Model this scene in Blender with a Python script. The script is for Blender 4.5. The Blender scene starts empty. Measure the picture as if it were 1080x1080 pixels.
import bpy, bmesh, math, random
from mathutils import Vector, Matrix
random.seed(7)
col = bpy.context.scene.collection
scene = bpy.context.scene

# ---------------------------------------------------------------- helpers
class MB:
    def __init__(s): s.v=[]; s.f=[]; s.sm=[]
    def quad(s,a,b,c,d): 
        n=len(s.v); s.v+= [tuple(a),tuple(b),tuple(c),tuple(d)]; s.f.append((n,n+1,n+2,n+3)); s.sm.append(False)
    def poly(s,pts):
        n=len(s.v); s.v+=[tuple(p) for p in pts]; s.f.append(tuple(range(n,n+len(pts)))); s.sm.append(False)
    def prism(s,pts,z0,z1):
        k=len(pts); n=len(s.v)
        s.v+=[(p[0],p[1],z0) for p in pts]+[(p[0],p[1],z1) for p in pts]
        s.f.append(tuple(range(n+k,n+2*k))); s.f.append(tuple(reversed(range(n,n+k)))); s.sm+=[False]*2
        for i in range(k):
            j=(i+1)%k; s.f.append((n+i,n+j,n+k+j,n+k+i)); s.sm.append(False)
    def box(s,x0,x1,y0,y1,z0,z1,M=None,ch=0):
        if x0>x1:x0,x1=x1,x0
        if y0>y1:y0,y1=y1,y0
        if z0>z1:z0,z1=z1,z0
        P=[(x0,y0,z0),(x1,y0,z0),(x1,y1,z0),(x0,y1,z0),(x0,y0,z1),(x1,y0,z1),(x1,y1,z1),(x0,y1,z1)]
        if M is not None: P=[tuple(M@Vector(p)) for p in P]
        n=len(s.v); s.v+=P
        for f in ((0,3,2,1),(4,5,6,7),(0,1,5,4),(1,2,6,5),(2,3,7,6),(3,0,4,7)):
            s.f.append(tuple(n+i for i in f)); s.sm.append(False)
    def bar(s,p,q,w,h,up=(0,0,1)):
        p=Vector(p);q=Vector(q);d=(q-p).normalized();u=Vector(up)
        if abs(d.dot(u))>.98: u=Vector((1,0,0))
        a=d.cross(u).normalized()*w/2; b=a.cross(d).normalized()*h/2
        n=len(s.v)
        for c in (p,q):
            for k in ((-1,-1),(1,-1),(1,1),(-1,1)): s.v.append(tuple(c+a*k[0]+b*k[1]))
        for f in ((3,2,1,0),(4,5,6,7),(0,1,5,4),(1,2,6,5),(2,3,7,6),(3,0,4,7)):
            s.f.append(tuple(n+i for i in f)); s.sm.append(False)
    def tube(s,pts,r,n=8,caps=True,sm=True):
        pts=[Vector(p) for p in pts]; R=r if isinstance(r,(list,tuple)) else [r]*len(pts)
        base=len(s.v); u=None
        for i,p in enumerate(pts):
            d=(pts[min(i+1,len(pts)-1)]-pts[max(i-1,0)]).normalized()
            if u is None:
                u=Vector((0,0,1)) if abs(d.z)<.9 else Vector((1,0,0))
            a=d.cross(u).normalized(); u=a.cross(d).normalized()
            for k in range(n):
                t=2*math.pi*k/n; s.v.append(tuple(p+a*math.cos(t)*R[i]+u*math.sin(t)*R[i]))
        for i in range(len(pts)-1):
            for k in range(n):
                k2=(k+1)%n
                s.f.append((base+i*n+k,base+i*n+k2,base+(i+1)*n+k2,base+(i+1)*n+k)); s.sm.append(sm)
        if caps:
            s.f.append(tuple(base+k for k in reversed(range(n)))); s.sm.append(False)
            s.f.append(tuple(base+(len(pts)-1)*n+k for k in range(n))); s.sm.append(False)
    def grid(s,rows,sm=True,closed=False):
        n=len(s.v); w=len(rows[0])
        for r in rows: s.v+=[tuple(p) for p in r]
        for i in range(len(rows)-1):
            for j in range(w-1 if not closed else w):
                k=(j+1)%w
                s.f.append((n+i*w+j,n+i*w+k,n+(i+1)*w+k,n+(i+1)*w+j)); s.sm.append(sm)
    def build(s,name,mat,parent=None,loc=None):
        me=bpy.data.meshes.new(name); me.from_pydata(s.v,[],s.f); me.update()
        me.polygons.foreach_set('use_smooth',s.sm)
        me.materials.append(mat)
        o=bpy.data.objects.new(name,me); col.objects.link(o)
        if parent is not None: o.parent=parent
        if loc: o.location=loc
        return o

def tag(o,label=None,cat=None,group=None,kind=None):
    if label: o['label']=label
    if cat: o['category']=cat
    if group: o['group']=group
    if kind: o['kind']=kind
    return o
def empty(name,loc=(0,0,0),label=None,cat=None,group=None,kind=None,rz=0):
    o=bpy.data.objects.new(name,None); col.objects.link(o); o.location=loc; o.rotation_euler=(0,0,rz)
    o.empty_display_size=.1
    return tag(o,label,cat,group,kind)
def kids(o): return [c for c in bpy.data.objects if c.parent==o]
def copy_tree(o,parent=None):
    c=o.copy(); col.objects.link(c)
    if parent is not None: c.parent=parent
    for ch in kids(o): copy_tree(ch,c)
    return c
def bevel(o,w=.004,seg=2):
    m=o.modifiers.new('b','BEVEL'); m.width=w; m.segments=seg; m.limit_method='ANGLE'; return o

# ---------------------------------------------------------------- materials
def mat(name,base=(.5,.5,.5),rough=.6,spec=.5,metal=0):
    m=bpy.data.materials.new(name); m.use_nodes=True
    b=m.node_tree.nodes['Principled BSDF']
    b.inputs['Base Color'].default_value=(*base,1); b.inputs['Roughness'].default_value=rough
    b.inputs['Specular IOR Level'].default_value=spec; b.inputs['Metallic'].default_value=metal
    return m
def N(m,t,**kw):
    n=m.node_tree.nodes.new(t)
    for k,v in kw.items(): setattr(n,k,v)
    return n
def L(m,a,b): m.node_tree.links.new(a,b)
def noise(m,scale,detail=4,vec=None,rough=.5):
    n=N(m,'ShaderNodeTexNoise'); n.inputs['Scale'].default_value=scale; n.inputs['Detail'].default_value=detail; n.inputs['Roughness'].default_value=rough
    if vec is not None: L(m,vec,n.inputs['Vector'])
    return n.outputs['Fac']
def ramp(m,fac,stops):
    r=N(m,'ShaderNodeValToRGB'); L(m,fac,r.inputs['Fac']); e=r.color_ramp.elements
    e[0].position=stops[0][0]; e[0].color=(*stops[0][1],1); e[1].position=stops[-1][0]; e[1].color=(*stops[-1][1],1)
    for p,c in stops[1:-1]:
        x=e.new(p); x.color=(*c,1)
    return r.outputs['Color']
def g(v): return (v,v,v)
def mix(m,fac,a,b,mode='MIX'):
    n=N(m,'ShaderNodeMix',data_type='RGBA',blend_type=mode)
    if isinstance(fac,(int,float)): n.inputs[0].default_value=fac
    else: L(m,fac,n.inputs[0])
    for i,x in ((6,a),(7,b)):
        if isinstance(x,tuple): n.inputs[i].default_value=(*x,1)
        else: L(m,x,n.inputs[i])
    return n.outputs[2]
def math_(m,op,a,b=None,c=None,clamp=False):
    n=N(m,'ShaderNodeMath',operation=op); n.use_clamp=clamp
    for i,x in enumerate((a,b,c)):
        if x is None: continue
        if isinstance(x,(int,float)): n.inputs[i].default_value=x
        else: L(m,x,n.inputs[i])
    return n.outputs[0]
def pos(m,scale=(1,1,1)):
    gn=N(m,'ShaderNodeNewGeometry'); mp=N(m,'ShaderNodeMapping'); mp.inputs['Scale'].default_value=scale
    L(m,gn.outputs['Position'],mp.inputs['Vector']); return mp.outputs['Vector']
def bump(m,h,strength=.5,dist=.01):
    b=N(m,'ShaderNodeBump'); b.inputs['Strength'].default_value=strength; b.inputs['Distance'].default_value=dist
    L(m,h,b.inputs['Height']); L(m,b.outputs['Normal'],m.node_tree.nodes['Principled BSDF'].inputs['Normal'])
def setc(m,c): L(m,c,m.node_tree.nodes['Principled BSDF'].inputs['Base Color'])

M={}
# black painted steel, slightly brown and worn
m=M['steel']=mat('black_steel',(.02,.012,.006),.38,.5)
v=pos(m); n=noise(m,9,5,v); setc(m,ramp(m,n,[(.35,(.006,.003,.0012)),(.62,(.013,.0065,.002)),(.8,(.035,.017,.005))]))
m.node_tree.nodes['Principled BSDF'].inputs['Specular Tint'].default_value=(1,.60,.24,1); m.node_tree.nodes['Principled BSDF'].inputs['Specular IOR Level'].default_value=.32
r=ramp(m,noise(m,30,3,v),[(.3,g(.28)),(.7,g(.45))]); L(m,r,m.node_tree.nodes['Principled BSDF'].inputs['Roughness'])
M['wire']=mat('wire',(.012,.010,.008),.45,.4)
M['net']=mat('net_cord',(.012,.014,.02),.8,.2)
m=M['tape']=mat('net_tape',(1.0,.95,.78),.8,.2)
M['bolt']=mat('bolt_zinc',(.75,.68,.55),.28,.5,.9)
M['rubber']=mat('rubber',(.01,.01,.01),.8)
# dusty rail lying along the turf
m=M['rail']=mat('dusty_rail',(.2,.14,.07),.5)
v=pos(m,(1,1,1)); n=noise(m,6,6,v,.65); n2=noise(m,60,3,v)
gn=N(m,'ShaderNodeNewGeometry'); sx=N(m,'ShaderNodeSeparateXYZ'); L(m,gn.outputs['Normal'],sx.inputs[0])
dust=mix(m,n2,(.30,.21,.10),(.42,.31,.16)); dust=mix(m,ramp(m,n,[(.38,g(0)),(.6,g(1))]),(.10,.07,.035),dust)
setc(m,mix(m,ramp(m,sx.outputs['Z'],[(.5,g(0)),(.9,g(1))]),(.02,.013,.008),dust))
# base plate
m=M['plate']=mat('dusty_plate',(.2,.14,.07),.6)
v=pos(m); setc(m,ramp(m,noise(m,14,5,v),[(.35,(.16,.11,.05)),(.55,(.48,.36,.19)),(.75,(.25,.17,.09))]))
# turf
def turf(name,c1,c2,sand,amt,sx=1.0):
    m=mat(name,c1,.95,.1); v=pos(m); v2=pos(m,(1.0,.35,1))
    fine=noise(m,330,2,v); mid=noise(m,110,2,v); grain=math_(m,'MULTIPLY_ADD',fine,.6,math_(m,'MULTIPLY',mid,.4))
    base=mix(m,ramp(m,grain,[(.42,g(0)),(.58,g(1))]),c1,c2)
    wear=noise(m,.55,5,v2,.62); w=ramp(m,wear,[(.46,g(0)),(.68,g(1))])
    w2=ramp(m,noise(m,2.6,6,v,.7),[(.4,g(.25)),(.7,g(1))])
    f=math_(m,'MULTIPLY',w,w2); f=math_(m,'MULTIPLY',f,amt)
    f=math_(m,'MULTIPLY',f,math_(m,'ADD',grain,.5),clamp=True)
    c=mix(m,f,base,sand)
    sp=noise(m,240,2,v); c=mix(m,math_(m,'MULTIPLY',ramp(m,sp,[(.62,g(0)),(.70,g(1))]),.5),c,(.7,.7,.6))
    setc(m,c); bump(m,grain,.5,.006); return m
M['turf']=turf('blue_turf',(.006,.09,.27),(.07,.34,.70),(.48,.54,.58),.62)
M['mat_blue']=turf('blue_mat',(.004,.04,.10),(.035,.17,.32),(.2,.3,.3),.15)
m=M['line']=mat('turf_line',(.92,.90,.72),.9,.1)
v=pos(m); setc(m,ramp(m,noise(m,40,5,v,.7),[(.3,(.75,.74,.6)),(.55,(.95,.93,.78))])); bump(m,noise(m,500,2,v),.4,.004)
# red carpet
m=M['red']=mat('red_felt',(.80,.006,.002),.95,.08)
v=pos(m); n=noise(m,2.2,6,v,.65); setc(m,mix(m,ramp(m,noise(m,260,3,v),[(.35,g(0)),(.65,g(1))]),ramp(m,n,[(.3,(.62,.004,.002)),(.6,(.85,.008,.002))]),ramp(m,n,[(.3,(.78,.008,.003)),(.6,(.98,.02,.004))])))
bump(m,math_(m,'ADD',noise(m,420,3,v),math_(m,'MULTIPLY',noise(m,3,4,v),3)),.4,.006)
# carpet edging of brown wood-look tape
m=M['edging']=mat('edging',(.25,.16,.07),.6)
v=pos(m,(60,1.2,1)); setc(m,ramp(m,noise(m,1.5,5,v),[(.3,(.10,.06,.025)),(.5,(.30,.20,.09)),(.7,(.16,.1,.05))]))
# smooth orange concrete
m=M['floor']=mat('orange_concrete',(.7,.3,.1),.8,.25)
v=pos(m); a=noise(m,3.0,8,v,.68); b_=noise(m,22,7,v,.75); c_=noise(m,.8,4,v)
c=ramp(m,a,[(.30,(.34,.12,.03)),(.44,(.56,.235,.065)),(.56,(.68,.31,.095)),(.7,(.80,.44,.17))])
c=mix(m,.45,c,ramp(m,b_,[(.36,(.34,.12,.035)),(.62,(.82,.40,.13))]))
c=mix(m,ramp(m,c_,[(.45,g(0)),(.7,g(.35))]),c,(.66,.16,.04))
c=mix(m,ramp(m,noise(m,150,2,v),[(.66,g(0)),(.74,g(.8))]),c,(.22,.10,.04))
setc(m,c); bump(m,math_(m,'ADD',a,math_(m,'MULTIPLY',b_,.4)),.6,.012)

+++

Directions: Restate the listing exactly, starting at its first line and ending at the line where "scene = bpy.context.scene" occurs; include both and no other lines.

Solution for this task:
Model this scene in Blender with a Python script. The script is for Blender 4.5. The Blender scene starts empty. Measure the picture as if it were 1080x1080 pixels.
import bpy, bmesh, math, random
from mathutils import Vector, Matrix
random.seed(7)
col = bpy.context.scene.collection
scene = bpy.context.scene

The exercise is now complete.